THE CHINA-PAKISTAN ECONOMIC CORRIDOR

Connecting the land based Silk Road Economic Belt and the Maritime Silk Road is the $54 billion China-Pakistan Economic Corridor.

The bulk of the project involves building a network of highways across Pakistan, including a 1,100 KM motorway from Karachi to Lahore. Other transportation networks under construction include seaports, rail terminals, and most important, $2.5 billion in oil pipelines going through Iran.

Part of the project also includes the creation of 42 Chinese-backed SEZs in Pakistan. The zones include significant tax incentives, numerous tariff reductions, and regulatory harmonization.

Like most other aspects of the New Silk Road, the corridor’s purpose isn’t purely economic, but also geopolitical. India and Pakistan have a longstanding rivalry. India is a consistently pro-NATO country, and has had several armed clashes with China in the past. The China-Pakistan Economic Corridor is critical in cementing Sino-Paki relations, and might lead to a possible anti-India alliance.

CONCLUSION

The New Silk Road is a massive project, and there is much that this article hasn’t covered, such as the Asia Infrastructure Investment Bank.

President Xi Jinping hopes that the plan will generate $2.5 TRILLION in economic activity. Whether the plan meets its economic goals remains to be seen. Government infrastructure projects have a notoriously bad track record of success.
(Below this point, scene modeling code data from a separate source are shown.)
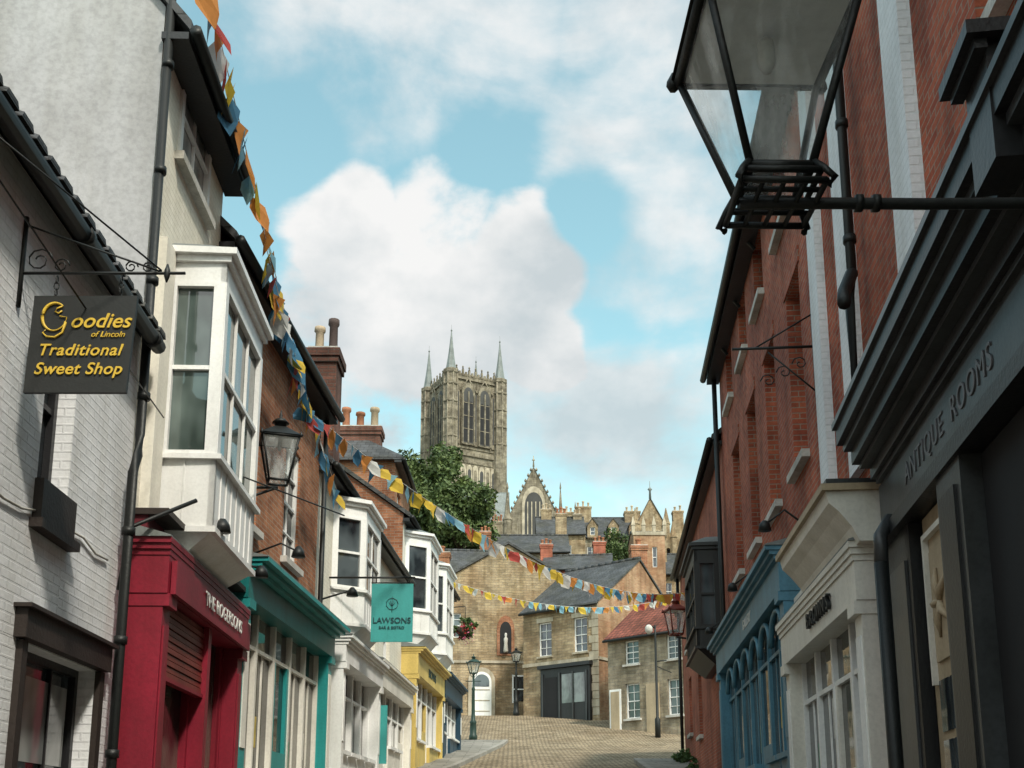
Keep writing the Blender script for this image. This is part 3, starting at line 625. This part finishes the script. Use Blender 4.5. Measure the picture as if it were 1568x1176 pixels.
tube(g,'emblem',inkd,[(xc+.11*math.cos(i*.7),Y-.025,5.62+.11*math.sin(i*.7)) for i in range(10)],.006,5); tube(g,'emblem',inkd,[(xc,Y-.025,5.46),(xc,Y-.025,5.76)],.006,5)
for i in range(5): tube(g,'emblem',inkd,[(xc,Y-.025,5.57),(xc+.065*math.cos(.5+i*.55),Y-.025,5.57+.09*math.sin(.5+i*.55)+.04)],.004,5)
tube(g,'arm',iron,[(-3.36,Y,6.12),(-1.78,Y,6.12)],.02,6); tube(g,'edge',iron,[(xc-.39,Y,6.02),(xc+.39,Y,6.02)],.012,6)
for xx in (xc-.3,xc+.3): tube(g,'hooks',iron,[(xx,Y,6.02),(xx,Y,6.12)],.01,5)
g.emit()

# ===== bunting =====
def bunting(name,A,B,sag,n,sz,seed):
    random.seed(seed); A=Vector(A);B=Vector(B); g=G(name,A)
    pt=lambda t:A+(B-A)*t-Vector((0,0,4*sag*t*(1-t)))
    tube(g,'string',whit,[pt(i/40) for i in range(41)],.006,4)
    u=(B-A); u.z=0; u.normalize(); nn=Vector((-u.y,u.x,0))
    for i in range(n):
        t=(i+.5+random.uniform(-.25,.25))/n; p=pt(t); w=sz*random.uniform(.75,1.1); h=sz*random.uniform(.9,1.4)
        tw=random.uniform(-1.2,1.2); sw=random.uniform(-.4,.4); d=(u*math.cos(tw*.5)+nn*math.sin(tw*.5)); c=CL[(i*5+random.choice([0,0,1,3]))%6]
        if c is CL[4] and random.random()<.5: c=CL[0]
        off=nn*sw*h+u*random.uniform(-.3,.3)*h
        a=p-d*w/2;b_=p+d*w/2; q=p-Vector((0,0,h))+off; m1=(a+q)/2+nn*.04*random.uniform(-1,1)
        if i%2==0:
            l=a+off-Vector((0,0,h*.8)); r=b_+off*.8-Vector((0,0,h*.85)); ml=(a+l)/2+nn*.05; mr=(b_+r)/2-nn*.03
            g.add('pennants',c,[a,b_,mr,ml,r,l],[(0,1,2,3),(3,2,4,5)])
        else: g.add('pennants',c,[a,b_,(b_+q)/2+nn*.03,m1,q],[(0,1,2,3),(3,2,4)])
    g.emit()
bunting('bunting',(-3.22,9.8,10.35),(-3.15,15.5,7.95),.0,38,.36,1)
bunting('bunting',(-3.2,15.4,7.9),(5.0,30,8.2),.97,98,.25,2)
bunting('bunting',(-2.2,37.9,10.35),(7.5,47,11.8),.75,48,.25,3)
bunting('bunting',(-3.15,12.6,8.9),(-3.0,18.2,7.2),.15,26,.28,5)

# ===== foliage =====
def foliage(g,c,r,n,sz,mat,seed,clumps=26,part='foliage',q0=.18,q1=.38):
    random.seed(seed); cl=[]
    for i in range(clumps):
        v=Vector((random.gauss(0,1),random.gauss(0,1),random.gauss(0,1))).normalized()*random.uniform(.3,.9)
        cl.append((Vector((c[0]+v.x*r[0],c[1]+v.y*r[1],c[2]+v.z*r[2])),random.uniform(q0,q1)*min(r)))
    vs=[];fs=[]
    for i in range(n):
        p,q=random.choice(cl); v=Vector((random.gauss(0,1),random.gauss(0,1),random.gauss(0,1))).normalized()*q*random.uniform(.5,1.1)
        a=Vector((random.uniform(-1,1),random.uniform(-1,1),random.uniform(-1,1))).normalized(); b_=a.cross(Vector((random.uniform(-1,1),random.uniform(-1,1),random.uniform(-1,1)))).normalized()
        s=sz*random.uniform(.6,1.4); o=len(vs); x=p+v
        vs+=[x-a*s,x-b_*s*.5,x+a*s,x+b_*s*.5]; fs.append((o,o+1,o+2,o+3))
    g.add(part,mat,vs,fs)
    return cl
def tree(name,x,y,zc,r,n,sz,seed,mat=leaf):
    z=gz(y); g=G(name,(x,y,z)); cl=foliage(g,(x,y,zc),r,n,sz,mat,seed,60,q0=.22,q1=.42)
    tube(g,'trunk',barkm,[(x,y,z-.3),(x+.2,y,(z+zc)/2),(x,y,zc)],[.5,.35,.15],8)
    for p,q in cl[::4]: tube(g,'limbs',barkm,[(x,y,zc-r[2]*.7),((x+p.x)/2,(y+p.y)/2,(zc+p.z)/2-.4),p],[.18,.1,.04],5)
    g.emit()
tree('tree',-7.4,88,29.4,(4.2,3.2,4.7),20000,.20,11)
tree('tree',-4.3,86,26.2,(3.4,3.0,3.9),13000,.20,12)
tree('tree',-10.5,92,29.5,(4.2,3.0,5.0),11000,.22,13)
tree('tree',9.3,97,26.8,(1.9,1.8,2.2),3500,.16,14)
tree('tree',11.0,104,27.0,(2.3,2,2.0),3500,.16,15)
g=G('shrub',(4.9,31,3.4)); foliage(g,(4.95,31.2,3.6),(.3,.8,.3),500,.05,leaf2,20,14); foliage(g,(4.7,28.5,3.25),(.2,.5,.22),300,.05,leaf2,21,10); g.emit()
g=G('hanging_flower_basket',(-1.75,39.5,9)); foliage(g,(-1.75,39.5,8.95),(.5,.5,.45),1400,.05,leaf2,22,16); foliage(g,(-1.75,39.5,8.9),(.52,.55,.5),170,.05,petal,23,14,'flowers'); foliage(g,(-1.75,39.5,8.8),(.52,.55,.5),110,.05,petal2,24,12,'pink_flowers')
tube(g,'bracket',iron,[(-2.3,39.5,9.7),(-1.75,39.5,9.75),(-1.75,39.5,9.3)],.02,6); lathe(g,'basket',barkm,(-1.75,39.5,8.55),[(.05,0),(.25,.1),(.33,.35)],10); g.emit()

# ===== far houses =====
def archpanel(g,part,mat,W,sc,w,z0,z1,d0,d1,n=6,pointed=True):
    zs=z1-w*(.9 if pointed else .5); pts=[(sc-w/2,z0),(sc-w/2,zs)]
    for i in range(1,2*n):
        t=i/(2*n)
        if pointed:
            if t<=.5: a=t*2; pts.append((sc-w/2+w/2*(1-math.cos(a*math.pi/2)), zs+(z1-zs)*math.sin(a*math.pi/2)**.9))
            else: a=(1-t)*2; pts.append((sc+w/2-w/2*(1-math.cos(a*math.pi/2)), zs+(z1-zs)*math.sin(a*math.pi/2)**.9))
        else: pts.append((sc-w/2*math.cos(t*math.pi),zs+(z1-zs)*math.sin(t*math.pi)))
    pts+=[(sc+w/2,zs),(sc+w/2,z0)]
    prism(g,part,mat,[W.P(a,z,d0) for a,z in pts],[W.P(a,z,d1) for a,z in pts])
g=G('stone_gable_house',(-1,62,8))
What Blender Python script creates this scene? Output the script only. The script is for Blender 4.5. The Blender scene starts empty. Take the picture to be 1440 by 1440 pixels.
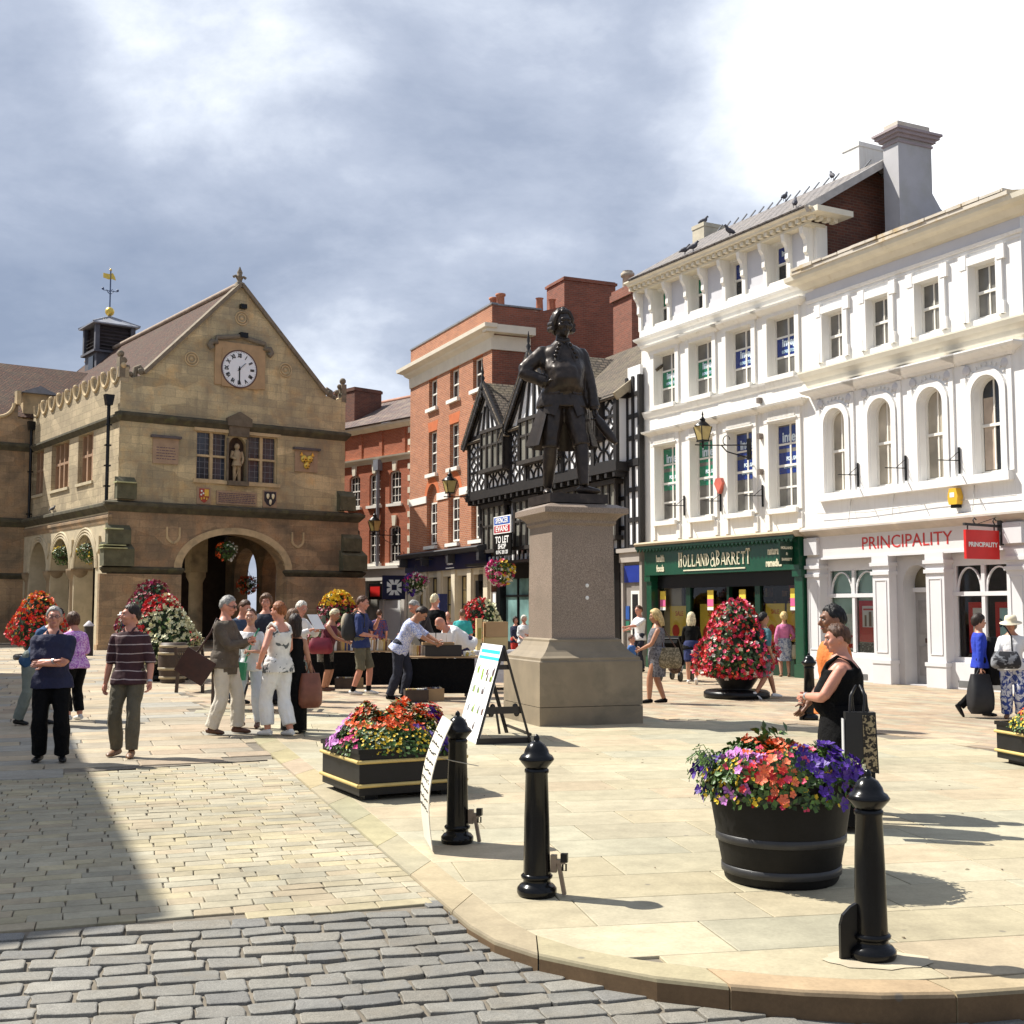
import bpy, bmesh, math, random
from mathutils import Vector, Matrix, noise as mnoise
R = math.radians
random.seed(7)
scene = bpy.context.scene
COL = scene.collection
sin, cos, pi = math.sin, math.cos, math.pi
F_, H_, TH = 1720.0, 1.65, math.atan(137/1720.0)      # focal length (px of the 1440 photo), eye height, tilt

def G(u, v, z=0.0):
    """photo pixel -> point of the ground plane it shows"""
    a, b = u-720, 720-v
    r = (a, F_*cos(TH)-b*sin(TH), F_*sin(TH)+b*cos(TH))
    t = (z-H_)/r[2]
    return Vector((r[0]*t, r[1]*t, z))
def sc(v):                       # metres per photo pixel for something standing at ground row v
    return G(720, v)[1]/F_

# ------------------------------------------------------------------ mesh builder
class MB:
    def __init__(s): s.v=[]; s.f=[]; s.m=[]; s.sm=[]; s.cur=0; s.smooth=False; s.col=None; s.cols=[]
    def face(s, pts):
        n=len(s.v); s.v.extend([tuple(p) for p in pts]); s.f.append(tuple(range(n,n+len(pts)))); s.m.append(s.cur); s.sm.append(s.smooth); s.cols.append(s.col)
    def grid(s, rows, close=False):
        n=len(s.v); w=len(rows[0])
        for r in rows: s.v.extend([tuple(p) for p in r])
        for i in range(len(rows)-1):
            for j in range(w if close else w-1):
                k=(j+1)%w
                s.f.append((n+i*w+j, n+i*w+k, n+(i+1)*w+k, n+(i+1)*w+j)); s.m.append(s.cur); s.sm.append(s.smooth); s.cols.append(s.col)
    def box(s, x0,x1,y0,y1,z0,z1, skip=''):
        a=[(x0,y0,z0),(x1,y0,z0),(x1,y1,z0),(x0,y1,z0),(x0,y0,z1),(x1,y0,z1),(x1,y1,z1),(x0,y1,z1)]
        n=len(s.v); s.v.extend(a)
        for k,q in (('b',(3,2,1,0)),('t',(4,5,6,7)),('f',(0,1,5,4)),('k',(2,3,7,6)),('l',(3,0,4,7)),('r',(1,2,6,5))):
            if k in skip: continue
            s.f.append(tuple(n+i for i in q)); s.m.append(s.cur); s.sm.append(False); s.cols.append(s.col)
    def prism(s, pts, axis, a, b):
        """pts 2d polygon (ccw); extruded along axis from a to b.  axis 'y': pts=(x,z); 'x': pts=(y,z); 'z': pts=(x,y)"""
        def P(p,t): return (p[0],t,p[1]) if axis=='y' else ((t,p[0],p[1]) if axis=='x' else (p[0],p[1],t))
        n=len(pts)
        s.face([P(p,a) for p in pts]); s.face([P(p,b) for p in reversed(pts)])
        for i in range(n):
            p,q=pts[i],pts[(i+1)%n]
            s.face([P(p,b),P(q,b),P(q,a),P(p,a)] if axis!='z' else [P(p,a),P(q,a),P(q,b),P(p,b)])
    def lathe(s, prof, seg=24, c=(0,0,0), sx=1, sy=1, fl=None):
        rows=[]
        for r,z in prof:
            rows.append([(c[0]+r*sx*(fl(j/seg,z) if fl else 1)*cos(2*pi*j/seg), c[1]+r*sy*(fl(j/seg,z) if fl else 1)*sin(2*pi*j/seg), c[2]+z) for j in range(seg)])
        sm=s.smooth; s.smooth=True; s.grid(rows, True); s.smooth=sm
        if prof[0][0]>1e-4: s.face(list(reversed(rows[0])))
        if prof[-1][0]>1e-4: s.face(rows[-1])
    def tube(s, pts, rad, seg=8, caps=True, ell=None):
        pts=[Vector(p) for p in pts]; rows=[]; n=len(pts)
        rad=rad if hasattr(rad,'__len__') else [rad]*n
        t0=(pts[1]-pts[0]).normalized(); up=Vector((0,0,1)) if abs(t0.z)<.9 else Vector((0,1,0))
        e1=t0.cross(up).normalized()
        for i in range(n):
            t=(pts[min(i+1,n-1)]-pts[max(i-1,0)]).normalized()
            e1=(e1-t*e1.dot(t)).normalized(); e2=t.cross(e1)
            k=(ell[i] if ell else 1)
            rows.append([pts[i]+e1*(rad[i]*cos(2*pi*j/seg))+e2*(rad[i]*k*sin(2*pi*j/seg)) for j in range(seg)])
        sm=s.smooth; s.smooth=True; s.grid(rows, True); s.smooth=sm
        if caps: s.face(list(reversed(rows[0]))); s.face(rows[-1])
    def ball(s, c, r, seg=12, sx=1, sy=1, sz=1, fn=None):
        n=max(4,seg//2); rows=[]
        for i in range(n+1):
            a=-pi/2+pi*i/n
            rr=max(cos(a),1e-4); row=[]
            for j in range(seg):
                p=Vector((rr*cos(2*pi*j/seg), rr*sin(2*pi*j/seg), sin(a)))
                if fn: p=fn(p)
                row.append((c[0]+p.x*r*sx, c[1]+p.y*r*sy, c[2]+p.z*r*sz))
            rows.append(row)
        sm=s.smooth; s.smooth=True; s.grid(rows, True); s.smooth=sm
    def bar(s, a, b, w, d=None):
        """square bar from a to b"""
        a,b=Vector(a),Vector(b); t=(b-a).normalized(); up=Vector((0,0,1)) if abs(t.z)<.95 else Vector((0,1,0))
        e1=t.cross(up).normalized(); e2=e1.cross(t); d=d or w
        q=[e1*(w/2)+e2*(d/2), -e1*(w/2)+e2*(d/2), -e1*(w/2)-e2*(d/2), e1*(w/2)-e2*(d/2)]
        s.grid([[a+x for x in q],[b+x for x in q]],True); s.face([a+x for x in reversed(q)]); s.face([b+x for x in q])
    def xform(s, M, start=0):
        s.v[start:]=[tuple(M@Vector(p)) for p in s.v[start:]]
    def mesh(s, name, mats):
        me=bpy.data.meshes.new(name); me.from_pydata(s.v,[],s.f)
        for m in (mats if isinstance(mats,(list,tuple)) else [mats]): me.materials.append(m)
        me.polygons.foreach_set('material_index', s.m); me.polygons.foreach_set('use_smooth', s.sm)
        if any(c is not None for c in s.cols):
            at=me.color_attributes.new('tone','FLOAT_COLOR','CORNER'); buf=[]
            for f,c in zip(s.f,s.cols):
                c=c or (1,1,1); buf.extend((c[0],c[1],c[2],1.0)*len(f))
            at.data.foreach_set('color', buf)
        me.validate(); me.update(); return me
    def build(s, name, mats, parent=None, **kw):
        o=bpy.data.objects.new(name, s.mesh(name, mats)); COL.objects.link(o)
        if parent is not None: o.parent=parent
        for k,v in kw.items(): o[k]=v
        return o
    def parts(s, name, mats, parent=None, pad=.004):
        """one object for every separate piece (faces that touch, or whose boxes overlap, stay together)"""
        n=len(s.f); par=list(range(n))
        def fd(i):
            while par[i]!=i: par[i]=par[par[i]]; i=par[i]
            return i
        seen={}
        for i,f in enumerate(s.f):
            for k in f:
                q=tuple(round(c,4) for c in s.v[k])
                if q in seen: par[fd(i)]=fd(seen[q])
                else: seen[q]=i
        gr={}
        for i in range(n): gr.setdefault(fd(i),[]).append(i)
        gl=list(gr.values())
        bb=[[min(s.v[k][a] for i in g for k in s.f[i])-pad for a in range(3)]+[max(s.v[k][a] for i in g for k in s.f[i])+pad for a in range(3)] for g in gl]
        ch=True
        while ch:
            ch=False
            for i in range(len(gl)):
                if gl[i] is None: continue
                for j in range(i+1,len(gl)):
                    if gl[j] is None: continue
                    A,B=bb[i],bb[j]
                    if all(A[a]<=B[a+3] and B[a]<=A[a+3] for a in range(3)):
                        gl[i]+=gl[j]; gl[j]=None; bb[i]=[min(A[a],B[a]) for a in range(3)]+[max(A[a+3],B[a+3]) for a in range(3)]; ch=True
        out=[]
        for g in gl:
            if g is None: continue
            m=MB(); mp={}
            for i in g:
                fc=[]
                for k in s.f[i]:
                    if k not in mp: mp[k]=len(m.v); m.v.append(s.v[k])
                    fc.append(mp[k])
                m.f.append(tuple(fc)); m.m.append(s.m[i]); m.sm.append(s.sm[i]); m.cols.append(s.cols[i])
            out.append(m.build(name,mats,parent))
        return out
def tag(o, label, cat, group=None):
    o['label']=label; o['category']=cat
    if group: o['group']=group
    return o
def thing(name, label, cat, loc=(0,0,0), rz=0.0, group=None):
    o=bpy.data.objects.new(name,None); COL.objects.link(o); o.empty_display_size=.2
    o.location=loc; o.rotation_euler=(0,0,rz); return tag(o,label,cat,group)
KIDS={}
def copy_tree(o, parent=None, loc=None, rz=None, label=None):
    c=o.copy(); COL.objects.link(c)
    if parent is not None: c.parent=parent
    if loc is not None: c.location=loc
    if rz is not None: c.rotation_euler=(0,0,rz)
    if label: c['label']=label
    for ch in list(o.children): copy_tree(ch, c)
    return c
def struct(o): o['kind']='structure'; return o

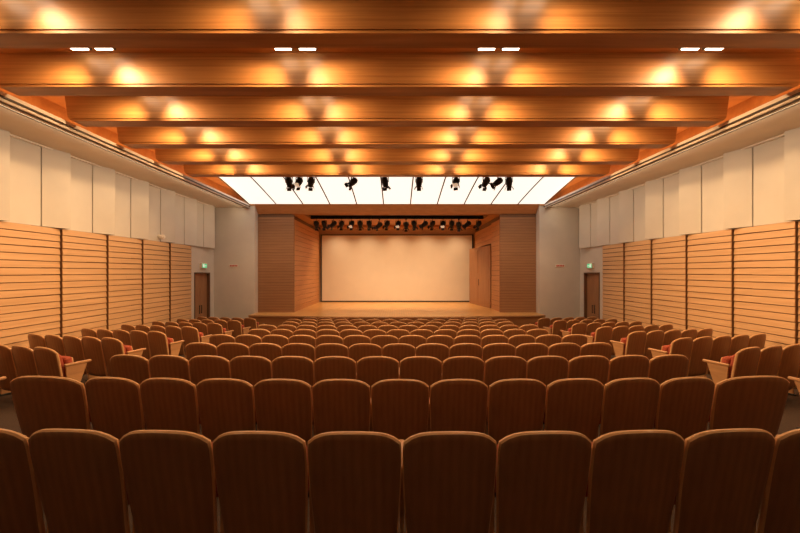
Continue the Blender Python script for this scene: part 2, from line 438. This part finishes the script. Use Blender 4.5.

Even if the economic goals aren’t met, the China’s One Belt, One Road policy has numerous important geopolitical implications across the whole of Eurasia. Its land routes will allow China to bypass the South China Sea. Moreover, Its oil pipelines will allow Moscow to become less reliant on European oil sales. Furthermore, China’s SEZs will strengthen relationships with its neighbors in Central Asia.

No Western nations are undertaking projects on the scale of the New Silk Road anymore. The few infrastructure projects Western countries undertake often suffer from massive delays and cost overruns, making the projects useless.

A new world order is emerging. A new Chinese world order.